Hatta menegaskan apa yang disampaikannya ini belum resmi ditetapkan. “Kita masih akan melakukan koordinasi sekali lagi, pengusaha juga akan koordinasi lagi, kita rakor lagi minggu depan, selanjutnya baru kita rapikan,” tutup Hatta.
Sektor ketiga bidang pengujian kendaraan bermotor atau KIR. Sektor keempat yang sebelumnya ditutup untuk asing dan bakal dibuka untuk asing adalah bisnis terminal barang darat. “Untuk sektor ini pengelolaannya diperbolehkan dikuasai asing hingga 49%,” ucapnya.
Mahendra mengungkapkan dua sektor lainnya yang dibuka untuk asing adalah pengelolaan bandara dan pelabuhan. “Bandara dan pelabuhan diperbolehkan pemodal asing bisa mengelolanya hingga 100%, sedangkan aset tetap tidak boleh, harus dikuasai dalam negeri seperti Angkasa Pura dan Pelindo,” tutupnya.(*)
Rekomendasi
Kebijakan pelonggaran DNI menunjukkan upaya pemerintah untuk menarik lebih banyak investasi asing masuk ke Indonesia. Hal itu ditujukan untuk menjaga pertumbuhan ekonomi nasional yang cenderung melambat. Pertumbuhan ekonomi Indonesia pada kuartal III-2013 hanya mencapai 5,62% (year on year), melambat dibanding kuartal II-2013 yang mampu mencapai 5,8%. Perlambatan itu dipengaruhi kurs rupiah yang berada di atas Rp 11.000/US$, kenaikan suku bunga acuan oleh Bank Indonesia (BI) menjadi 7,25%, dan inflasi yang melonjak di atas 4% pada bulan Agustus 2013. Nah, untuk mengantisipasi perlambatan itu berlangsung lebih lama, pemerintah menggenjot investasi asing.
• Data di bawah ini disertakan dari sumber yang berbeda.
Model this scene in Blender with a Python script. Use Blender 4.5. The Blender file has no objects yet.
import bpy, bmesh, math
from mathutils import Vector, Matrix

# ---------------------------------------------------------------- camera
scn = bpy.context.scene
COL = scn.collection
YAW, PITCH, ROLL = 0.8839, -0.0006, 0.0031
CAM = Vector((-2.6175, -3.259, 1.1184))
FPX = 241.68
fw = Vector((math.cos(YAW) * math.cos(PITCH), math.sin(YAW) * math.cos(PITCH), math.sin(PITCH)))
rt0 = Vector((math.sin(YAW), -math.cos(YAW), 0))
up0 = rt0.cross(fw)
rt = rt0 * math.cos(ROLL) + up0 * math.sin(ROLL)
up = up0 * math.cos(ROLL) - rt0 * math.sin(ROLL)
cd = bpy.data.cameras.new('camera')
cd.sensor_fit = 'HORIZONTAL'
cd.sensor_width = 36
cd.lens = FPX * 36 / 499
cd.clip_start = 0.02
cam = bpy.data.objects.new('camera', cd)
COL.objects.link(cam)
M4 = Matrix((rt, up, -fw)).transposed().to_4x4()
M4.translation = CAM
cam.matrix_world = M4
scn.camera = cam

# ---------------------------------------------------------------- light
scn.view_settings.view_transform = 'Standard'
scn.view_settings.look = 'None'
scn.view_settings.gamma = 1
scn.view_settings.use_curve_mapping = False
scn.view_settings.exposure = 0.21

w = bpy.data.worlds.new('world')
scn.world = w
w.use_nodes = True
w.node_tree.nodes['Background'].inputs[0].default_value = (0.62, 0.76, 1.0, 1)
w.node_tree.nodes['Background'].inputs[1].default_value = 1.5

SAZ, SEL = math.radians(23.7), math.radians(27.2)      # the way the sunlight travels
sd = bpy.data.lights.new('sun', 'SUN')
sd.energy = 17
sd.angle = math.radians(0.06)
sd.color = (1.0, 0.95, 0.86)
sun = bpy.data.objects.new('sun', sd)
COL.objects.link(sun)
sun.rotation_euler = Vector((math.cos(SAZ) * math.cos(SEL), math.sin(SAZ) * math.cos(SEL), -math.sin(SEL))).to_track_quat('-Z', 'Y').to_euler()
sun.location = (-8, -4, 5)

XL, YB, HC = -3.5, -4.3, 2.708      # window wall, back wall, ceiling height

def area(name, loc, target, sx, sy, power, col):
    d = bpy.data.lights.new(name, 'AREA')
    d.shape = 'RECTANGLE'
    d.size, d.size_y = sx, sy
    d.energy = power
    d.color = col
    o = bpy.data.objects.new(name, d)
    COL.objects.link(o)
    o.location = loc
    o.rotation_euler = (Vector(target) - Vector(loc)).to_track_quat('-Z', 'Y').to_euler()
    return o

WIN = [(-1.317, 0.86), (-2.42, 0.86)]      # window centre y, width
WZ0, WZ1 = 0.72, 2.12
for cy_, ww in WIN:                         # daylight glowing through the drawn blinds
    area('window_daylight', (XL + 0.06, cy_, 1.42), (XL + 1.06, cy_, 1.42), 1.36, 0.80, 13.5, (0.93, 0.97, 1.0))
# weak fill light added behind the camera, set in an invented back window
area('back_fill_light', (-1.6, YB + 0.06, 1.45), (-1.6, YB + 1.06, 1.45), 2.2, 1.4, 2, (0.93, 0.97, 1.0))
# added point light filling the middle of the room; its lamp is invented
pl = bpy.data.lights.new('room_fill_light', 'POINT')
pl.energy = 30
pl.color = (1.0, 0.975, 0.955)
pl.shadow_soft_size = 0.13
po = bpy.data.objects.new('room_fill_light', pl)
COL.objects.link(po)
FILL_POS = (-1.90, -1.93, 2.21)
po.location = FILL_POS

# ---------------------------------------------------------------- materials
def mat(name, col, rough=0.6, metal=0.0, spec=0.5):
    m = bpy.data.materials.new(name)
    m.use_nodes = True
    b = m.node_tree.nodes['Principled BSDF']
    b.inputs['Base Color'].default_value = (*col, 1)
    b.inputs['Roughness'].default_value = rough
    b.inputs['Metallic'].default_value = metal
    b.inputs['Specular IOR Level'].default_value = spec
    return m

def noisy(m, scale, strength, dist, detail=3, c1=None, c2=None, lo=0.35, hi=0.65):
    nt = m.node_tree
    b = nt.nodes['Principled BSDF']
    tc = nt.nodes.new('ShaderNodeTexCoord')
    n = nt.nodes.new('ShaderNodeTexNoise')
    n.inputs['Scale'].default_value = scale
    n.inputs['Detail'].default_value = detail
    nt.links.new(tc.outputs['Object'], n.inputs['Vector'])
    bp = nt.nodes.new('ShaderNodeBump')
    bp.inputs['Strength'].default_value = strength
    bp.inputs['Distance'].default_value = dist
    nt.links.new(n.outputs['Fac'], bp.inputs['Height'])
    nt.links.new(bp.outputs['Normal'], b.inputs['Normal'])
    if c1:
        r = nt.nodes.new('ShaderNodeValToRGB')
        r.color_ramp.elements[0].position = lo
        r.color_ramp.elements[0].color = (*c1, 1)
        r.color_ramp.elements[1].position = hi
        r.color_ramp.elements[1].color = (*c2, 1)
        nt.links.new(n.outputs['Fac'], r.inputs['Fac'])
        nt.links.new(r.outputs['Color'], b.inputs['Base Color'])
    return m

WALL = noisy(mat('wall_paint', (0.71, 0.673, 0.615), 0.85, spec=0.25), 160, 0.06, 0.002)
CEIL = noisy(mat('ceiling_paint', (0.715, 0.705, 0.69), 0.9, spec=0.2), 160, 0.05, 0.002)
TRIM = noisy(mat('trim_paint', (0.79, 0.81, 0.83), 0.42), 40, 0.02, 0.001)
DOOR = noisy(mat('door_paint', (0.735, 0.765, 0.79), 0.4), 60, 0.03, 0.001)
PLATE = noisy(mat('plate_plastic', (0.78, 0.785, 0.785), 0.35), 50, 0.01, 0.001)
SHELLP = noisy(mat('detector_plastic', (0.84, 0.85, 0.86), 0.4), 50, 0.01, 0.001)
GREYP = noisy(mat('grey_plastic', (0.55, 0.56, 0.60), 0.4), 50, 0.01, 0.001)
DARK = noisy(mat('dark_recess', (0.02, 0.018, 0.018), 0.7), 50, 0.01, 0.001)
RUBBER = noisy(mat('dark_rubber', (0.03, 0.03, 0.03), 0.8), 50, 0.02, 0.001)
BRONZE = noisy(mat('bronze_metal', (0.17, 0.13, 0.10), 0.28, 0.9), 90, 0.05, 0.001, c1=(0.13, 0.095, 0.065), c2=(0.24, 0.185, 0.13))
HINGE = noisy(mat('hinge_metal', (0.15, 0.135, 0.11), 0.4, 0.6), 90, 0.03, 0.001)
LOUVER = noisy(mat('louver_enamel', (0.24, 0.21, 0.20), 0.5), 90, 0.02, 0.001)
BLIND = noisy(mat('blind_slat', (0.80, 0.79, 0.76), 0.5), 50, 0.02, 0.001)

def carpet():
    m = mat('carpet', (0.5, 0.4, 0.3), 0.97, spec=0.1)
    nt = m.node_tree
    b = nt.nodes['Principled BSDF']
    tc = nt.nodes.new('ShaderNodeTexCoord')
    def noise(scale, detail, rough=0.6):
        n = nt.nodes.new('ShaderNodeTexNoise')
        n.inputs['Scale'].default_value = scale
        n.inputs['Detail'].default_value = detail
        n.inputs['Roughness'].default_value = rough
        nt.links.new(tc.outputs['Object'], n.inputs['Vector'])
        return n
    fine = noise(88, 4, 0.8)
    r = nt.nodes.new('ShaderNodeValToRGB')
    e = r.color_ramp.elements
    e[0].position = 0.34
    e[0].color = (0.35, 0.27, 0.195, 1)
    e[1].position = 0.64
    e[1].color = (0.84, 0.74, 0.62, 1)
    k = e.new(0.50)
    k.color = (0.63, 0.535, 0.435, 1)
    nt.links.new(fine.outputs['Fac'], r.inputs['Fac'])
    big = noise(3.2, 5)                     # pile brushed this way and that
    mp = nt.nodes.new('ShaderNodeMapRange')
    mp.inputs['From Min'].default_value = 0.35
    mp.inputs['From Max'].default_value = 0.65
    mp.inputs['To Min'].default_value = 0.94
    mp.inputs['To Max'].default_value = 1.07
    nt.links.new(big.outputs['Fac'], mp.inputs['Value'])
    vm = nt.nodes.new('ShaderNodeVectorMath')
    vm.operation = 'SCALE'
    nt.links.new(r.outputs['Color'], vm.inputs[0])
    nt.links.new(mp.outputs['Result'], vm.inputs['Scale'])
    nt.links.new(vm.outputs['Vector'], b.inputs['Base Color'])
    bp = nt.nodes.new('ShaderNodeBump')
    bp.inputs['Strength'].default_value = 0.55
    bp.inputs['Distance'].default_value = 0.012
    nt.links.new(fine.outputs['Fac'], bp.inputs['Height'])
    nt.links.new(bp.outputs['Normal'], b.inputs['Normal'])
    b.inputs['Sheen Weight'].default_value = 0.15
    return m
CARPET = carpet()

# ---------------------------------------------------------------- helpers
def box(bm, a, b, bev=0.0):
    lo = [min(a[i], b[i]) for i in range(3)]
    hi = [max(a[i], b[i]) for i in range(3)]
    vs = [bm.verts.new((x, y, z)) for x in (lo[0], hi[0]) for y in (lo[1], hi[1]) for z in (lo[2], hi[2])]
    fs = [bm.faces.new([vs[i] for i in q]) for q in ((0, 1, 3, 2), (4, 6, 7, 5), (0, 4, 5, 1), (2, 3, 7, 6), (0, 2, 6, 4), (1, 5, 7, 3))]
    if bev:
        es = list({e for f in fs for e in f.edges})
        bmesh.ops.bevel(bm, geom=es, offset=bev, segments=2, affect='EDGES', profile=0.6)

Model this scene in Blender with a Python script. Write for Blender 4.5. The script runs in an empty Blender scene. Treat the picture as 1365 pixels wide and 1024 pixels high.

Seperti diketahui, realisasi Penanaman Modal Dalam Negeri (PMDN) dan Penanaman Modal Asing (PMA) triwulan III tahun 2013 tercatat dalam data Badan Koordinasi Penanaman Modal (BKPM) mencapai Rp100,5 triliun. Angka ini merupakan pertama kalinya realisasi investasi di negeri ini melebihi angka Rp100 triliun. Realisasi penanaman modal dalam Negeri (PMDN) triwulan III tahun 2013 mencapai angka Rp33,5 Triliun atau naik 32,9% dari angka realisasi periode yang sama di tahun 2012. Sedangkan untuk Penanaman Modal Asing (PMA) mencapai Rp67 triliun.